Em razão da Súmula 07/STJ, aquela Corte Superior não reexamina a matéria fática para dizer se houve ou não tal dolo. Assim, os precedentes do STJ em geral sugerem que, em casos tais, não deve haver condenação por improbidade, mas observemos que tal se dá por uma questão jurídico-processual.
Assim, o acerto ou desacerto da decisão de condenação por improbidade administrativa em razão de demora na prestação de contas dependerá do exame de cada caso concreto.
Ou seja, via de regra, a jurisprudência do STJ não tem aceito a interpretação de que o mero atraso na prestação de contas enseje reconhecimento de improbidade administrativa, mas também, por outro lado, o STJ não tem afastado a possibilidade que as instâncias ordinárias condenem o gestor público por improbidade administrativa se as provas dos autos revelarem que a prestação de contas não ocorreu em razão de má-fé, de omissão dolosa.

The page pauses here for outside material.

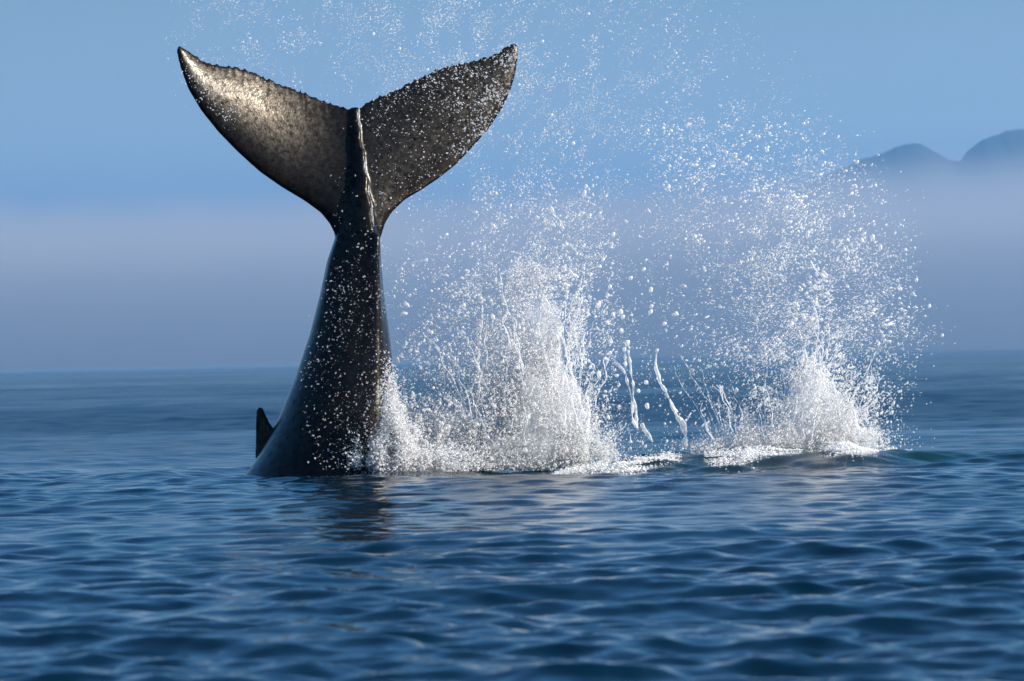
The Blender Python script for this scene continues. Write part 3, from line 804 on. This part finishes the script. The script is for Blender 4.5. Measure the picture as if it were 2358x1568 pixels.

Conferir recentes julgados:
“2. Nos termos da jurisprudência desta Corte Superior, para a configuração do ato de improbidade previsto no art. 11, inc. VI, da Lei n. 8.429/92, não basta o mero atraso na prestação de contas, sendo necessário demonstrar a má-fé ou o dolo genérico na prática de ato tipificado no aludido preceito normativo. 3. Agravo regimental a que se nega provimento” (STJ - AgRg no REsp 1223106/RN, Rel. Ministro OG FERNANDES, SEGUNDA TURMA, julgado em 21/10/2014, DJe 20/11/2014);
“3. A Lei n. 8.429/1992 define, em seu artigo 11, inciso VI, que a ausência de prestação de contas é ato ímprobo. Porém, deve-se destacar que não é a simples ausência de prestação de contas, no prazo em que deveria ser apresentada, que implica na caracterização do ato de improbidade administrativa, sendo necessário aferir o motivo do atraso na prestação de contas e os efeitos decorrentes. 4. No caso dos autos, o acórdão a quo não consignou nenhum fato que pudesse dar ensejo ao entendimento de que o réu extrapolou o prazo da prestação de contas com o intuito de locupletar-se, de alguma forma, de seu ato omissivo. Nesse contexto, não há como em sede de recurso especial entender-se pela configuração do ato ímprobo. 5. Agravo regimental não provido” (STJ - AgRg no REsp 1295240/PI, Rel. Ministro BENEDITO GONÇALVES, PRIMEIRA TURMA, julgado em 03/09/2013, DJe 10/09/2013);
“2. As considerações feitas pelo Tribunal de origem afastam a prática do ato de improbidade administrativa por violação de princípios da administração pública, uma vez que não foi constatado o elemento subjetivo do dolo na conduta do agente, mesmo na modalidade genérica, o que não permite o reconhecimento de ato de improbidade previsto no art. 11. da Lei 8.429/92. 3. O Tribunal a quo decidiu de acordo com a jurisprudência desta Corte, no sentido de que ‘a caracterização do ato de improbidade por ofensa a princípios da administração pública exige a demonstração do dolo lato sensu ou genérico’ (EREsp 772.241/MG, Rel. Min. Castro Meira, Primeira Seção, DJe 6/9/2011) 88
Portanto, a demora dolosa, isto é, de má-fé, na prestação de contas da utilização adequada dos recursos do PNATE, que possa ser interpretada como “deixar de prestar contas”, configura a improbidade administrativa prevista no inciso VI do art. 11. da Lei nº 8.429/1992, mas o dolo teria que ser reconhecido pelas instâncias ordinárias, a considerar-se o que sugere a jurisprudência do STJ.